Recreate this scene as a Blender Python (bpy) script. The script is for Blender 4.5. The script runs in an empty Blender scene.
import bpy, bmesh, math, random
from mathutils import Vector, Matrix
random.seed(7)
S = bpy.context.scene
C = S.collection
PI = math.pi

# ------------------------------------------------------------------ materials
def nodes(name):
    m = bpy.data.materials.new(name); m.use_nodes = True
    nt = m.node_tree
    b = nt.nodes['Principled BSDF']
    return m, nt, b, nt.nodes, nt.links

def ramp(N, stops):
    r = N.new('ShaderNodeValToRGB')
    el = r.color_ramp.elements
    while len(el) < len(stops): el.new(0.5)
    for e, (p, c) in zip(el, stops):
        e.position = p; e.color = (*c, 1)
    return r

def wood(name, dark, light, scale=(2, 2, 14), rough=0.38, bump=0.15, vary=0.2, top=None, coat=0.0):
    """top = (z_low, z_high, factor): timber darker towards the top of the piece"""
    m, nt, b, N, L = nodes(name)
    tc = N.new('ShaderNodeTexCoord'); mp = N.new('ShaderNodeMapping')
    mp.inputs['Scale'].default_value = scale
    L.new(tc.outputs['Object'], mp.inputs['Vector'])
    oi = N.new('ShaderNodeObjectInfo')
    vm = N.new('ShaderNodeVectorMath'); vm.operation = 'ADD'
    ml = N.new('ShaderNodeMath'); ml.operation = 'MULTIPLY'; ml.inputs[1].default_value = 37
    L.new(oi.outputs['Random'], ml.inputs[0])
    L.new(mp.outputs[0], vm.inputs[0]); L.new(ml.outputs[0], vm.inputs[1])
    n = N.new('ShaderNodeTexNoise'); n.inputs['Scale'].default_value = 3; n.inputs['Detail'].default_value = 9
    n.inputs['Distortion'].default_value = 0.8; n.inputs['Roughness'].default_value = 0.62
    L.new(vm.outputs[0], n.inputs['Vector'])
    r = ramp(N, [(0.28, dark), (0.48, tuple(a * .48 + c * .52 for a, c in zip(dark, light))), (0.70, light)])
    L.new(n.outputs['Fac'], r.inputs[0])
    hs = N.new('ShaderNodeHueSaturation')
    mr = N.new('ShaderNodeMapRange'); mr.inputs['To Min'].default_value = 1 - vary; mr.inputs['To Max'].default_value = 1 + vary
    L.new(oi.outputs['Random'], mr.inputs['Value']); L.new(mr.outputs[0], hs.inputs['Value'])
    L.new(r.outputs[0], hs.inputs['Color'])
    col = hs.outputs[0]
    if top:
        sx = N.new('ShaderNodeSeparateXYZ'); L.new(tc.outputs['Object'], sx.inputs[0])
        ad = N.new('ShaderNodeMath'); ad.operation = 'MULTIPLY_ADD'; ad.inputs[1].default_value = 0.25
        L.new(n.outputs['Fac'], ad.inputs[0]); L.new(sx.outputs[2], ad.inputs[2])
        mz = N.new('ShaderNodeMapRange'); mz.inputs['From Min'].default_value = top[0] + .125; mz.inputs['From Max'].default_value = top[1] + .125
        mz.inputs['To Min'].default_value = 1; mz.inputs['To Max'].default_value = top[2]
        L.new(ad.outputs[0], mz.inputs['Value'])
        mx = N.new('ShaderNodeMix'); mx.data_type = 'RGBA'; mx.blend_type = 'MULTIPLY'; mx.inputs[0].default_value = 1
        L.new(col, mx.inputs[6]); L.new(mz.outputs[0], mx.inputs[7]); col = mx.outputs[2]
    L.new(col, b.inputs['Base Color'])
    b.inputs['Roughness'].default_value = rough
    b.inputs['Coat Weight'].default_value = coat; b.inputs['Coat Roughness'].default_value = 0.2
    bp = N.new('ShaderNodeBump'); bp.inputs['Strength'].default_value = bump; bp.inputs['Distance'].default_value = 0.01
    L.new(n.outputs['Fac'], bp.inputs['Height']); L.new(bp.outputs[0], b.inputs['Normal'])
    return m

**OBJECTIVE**
Check every line of the listing for the string "operation" and report how many lines have it, as a number alone.

**SOLVED PROBLEM**
3